BF: Aren’t you ashamed?
ME: Because I complained to the manager about the wait at the restaurant?
BF: No
ME: Because I ate a large pizza?
BF: Because you ate someone else’s large pizza while we were waiting
Wife: My mom is watching our kids for the night.
Me: Oh, baby. Do you know what we can do?
*falls asleep at 7 p.m.*
As if it weren’t bad enough being stuck inside this increasingly failing meat chassis, why’s the calcium scaffolding gotta be weakening too?
DATE: I want someone that is focused on their own personal growth
ME: [to the waiter] On second thought, I’ll have two lasagnas, this evening
a psychic on the street just said “why don’t you come in for a reading sweetie” and without a beat I said “no thanks I can’t read” and I bet her psychic intuition didn’t warn her I’d say something that stupid
When I said, “I would sell a kidney for it”, what made you think I meant mine? Hold still.

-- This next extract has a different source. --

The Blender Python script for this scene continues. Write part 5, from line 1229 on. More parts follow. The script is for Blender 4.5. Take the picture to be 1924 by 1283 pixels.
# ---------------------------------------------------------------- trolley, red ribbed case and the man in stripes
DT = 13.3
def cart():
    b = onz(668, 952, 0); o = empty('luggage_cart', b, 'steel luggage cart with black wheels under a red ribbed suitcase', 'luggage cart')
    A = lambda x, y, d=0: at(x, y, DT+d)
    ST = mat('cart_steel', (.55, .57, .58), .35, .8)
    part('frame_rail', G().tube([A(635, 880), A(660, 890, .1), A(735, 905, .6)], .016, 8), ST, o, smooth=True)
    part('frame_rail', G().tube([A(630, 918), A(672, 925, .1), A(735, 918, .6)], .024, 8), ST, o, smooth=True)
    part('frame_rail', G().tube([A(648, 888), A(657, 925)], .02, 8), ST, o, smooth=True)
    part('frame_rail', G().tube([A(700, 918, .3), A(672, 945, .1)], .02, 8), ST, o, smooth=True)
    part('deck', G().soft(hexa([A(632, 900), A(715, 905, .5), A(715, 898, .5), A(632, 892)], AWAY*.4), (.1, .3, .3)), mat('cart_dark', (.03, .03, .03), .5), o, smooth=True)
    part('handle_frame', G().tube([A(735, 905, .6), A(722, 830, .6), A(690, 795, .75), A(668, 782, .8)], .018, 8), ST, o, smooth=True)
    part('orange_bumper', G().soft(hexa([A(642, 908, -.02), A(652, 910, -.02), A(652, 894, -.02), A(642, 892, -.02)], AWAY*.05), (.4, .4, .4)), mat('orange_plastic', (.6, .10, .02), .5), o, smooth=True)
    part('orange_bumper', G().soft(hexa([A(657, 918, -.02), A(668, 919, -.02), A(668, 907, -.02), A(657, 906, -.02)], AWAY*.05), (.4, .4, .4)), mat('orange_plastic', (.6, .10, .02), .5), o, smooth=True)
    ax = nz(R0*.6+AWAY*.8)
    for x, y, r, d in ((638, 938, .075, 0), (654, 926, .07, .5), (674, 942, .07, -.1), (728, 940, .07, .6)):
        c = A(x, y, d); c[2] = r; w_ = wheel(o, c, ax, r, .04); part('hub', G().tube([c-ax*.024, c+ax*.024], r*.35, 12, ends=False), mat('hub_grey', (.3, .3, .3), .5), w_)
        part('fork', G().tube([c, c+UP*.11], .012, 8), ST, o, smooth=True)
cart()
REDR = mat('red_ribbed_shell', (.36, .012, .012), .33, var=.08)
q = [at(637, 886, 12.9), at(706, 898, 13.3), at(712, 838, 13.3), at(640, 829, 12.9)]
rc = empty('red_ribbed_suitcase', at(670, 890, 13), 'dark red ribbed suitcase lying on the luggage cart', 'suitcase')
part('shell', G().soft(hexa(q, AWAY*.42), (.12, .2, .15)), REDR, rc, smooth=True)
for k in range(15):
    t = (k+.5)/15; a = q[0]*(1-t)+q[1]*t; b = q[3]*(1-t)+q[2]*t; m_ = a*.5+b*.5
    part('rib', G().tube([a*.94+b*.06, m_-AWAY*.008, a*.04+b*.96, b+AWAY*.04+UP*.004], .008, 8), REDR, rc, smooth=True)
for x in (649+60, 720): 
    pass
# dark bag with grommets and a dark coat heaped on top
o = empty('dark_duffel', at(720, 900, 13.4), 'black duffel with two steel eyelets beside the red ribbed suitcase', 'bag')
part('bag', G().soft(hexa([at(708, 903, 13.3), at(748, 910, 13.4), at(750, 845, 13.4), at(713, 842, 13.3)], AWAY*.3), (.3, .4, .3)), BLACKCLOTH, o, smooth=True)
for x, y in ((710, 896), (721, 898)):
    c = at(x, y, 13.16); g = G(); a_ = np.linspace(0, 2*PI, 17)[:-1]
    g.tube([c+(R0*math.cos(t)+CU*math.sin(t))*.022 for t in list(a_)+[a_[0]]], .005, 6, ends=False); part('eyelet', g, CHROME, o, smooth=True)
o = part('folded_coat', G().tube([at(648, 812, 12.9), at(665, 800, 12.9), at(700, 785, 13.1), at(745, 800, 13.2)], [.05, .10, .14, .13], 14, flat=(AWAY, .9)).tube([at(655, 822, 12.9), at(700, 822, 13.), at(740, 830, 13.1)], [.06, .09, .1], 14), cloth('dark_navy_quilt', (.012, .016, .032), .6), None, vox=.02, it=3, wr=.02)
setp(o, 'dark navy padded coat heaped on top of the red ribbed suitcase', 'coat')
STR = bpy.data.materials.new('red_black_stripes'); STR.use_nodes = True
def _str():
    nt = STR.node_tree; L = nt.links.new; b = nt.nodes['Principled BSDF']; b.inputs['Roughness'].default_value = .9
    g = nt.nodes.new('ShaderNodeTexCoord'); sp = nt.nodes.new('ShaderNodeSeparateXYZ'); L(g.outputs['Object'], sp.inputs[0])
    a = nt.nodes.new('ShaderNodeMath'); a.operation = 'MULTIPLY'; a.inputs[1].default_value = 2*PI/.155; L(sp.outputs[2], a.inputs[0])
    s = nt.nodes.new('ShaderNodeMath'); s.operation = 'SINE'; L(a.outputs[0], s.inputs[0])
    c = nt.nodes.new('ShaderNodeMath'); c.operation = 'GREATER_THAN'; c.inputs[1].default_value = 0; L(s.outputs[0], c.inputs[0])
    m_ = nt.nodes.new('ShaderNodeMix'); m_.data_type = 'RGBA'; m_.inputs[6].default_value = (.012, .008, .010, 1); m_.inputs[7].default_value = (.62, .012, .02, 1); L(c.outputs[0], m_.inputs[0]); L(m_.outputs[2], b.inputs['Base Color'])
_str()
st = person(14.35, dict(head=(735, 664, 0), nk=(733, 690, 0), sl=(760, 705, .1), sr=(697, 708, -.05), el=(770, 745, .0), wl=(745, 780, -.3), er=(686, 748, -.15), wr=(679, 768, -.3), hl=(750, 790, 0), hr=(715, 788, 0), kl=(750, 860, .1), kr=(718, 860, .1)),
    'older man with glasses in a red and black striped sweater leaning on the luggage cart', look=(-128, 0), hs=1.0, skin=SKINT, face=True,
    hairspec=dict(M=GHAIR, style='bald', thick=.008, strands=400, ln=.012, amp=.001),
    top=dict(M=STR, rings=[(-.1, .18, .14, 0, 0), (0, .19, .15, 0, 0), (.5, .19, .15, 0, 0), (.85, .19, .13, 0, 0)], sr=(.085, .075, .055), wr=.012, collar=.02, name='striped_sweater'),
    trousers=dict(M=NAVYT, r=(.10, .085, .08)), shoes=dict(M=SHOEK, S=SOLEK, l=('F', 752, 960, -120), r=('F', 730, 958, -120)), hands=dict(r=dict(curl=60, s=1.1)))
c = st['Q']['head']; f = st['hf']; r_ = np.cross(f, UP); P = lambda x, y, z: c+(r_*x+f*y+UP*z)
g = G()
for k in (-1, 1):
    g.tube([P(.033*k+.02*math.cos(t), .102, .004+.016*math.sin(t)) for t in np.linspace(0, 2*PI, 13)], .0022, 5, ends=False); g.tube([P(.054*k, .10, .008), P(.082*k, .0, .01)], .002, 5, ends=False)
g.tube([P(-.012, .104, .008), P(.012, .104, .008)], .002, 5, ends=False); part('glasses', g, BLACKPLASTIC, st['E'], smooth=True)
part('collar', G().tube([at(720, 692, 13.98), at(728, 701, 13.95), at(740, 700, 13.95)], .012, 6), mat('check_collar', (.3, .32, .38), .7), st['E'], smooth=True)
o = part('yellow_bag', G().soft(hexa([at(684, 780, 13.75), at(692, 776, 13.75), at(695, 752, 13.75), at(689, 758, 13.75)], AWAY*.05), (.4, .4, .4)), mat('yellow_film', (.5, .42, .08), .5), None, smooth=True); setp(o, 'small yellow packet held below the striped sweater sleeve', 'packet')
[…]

I don’t want to make anyone jealous right now, but I’m sitting in a restaurant in Universal Studios while 2 of my kids cry and refuse to eat their food.
My most favourite thing to do at work is leave.
You big beautiful cup of coffee.
Come here and tell me lies of how much I will tolerate my coworkers and how much I’ll get accomplished today.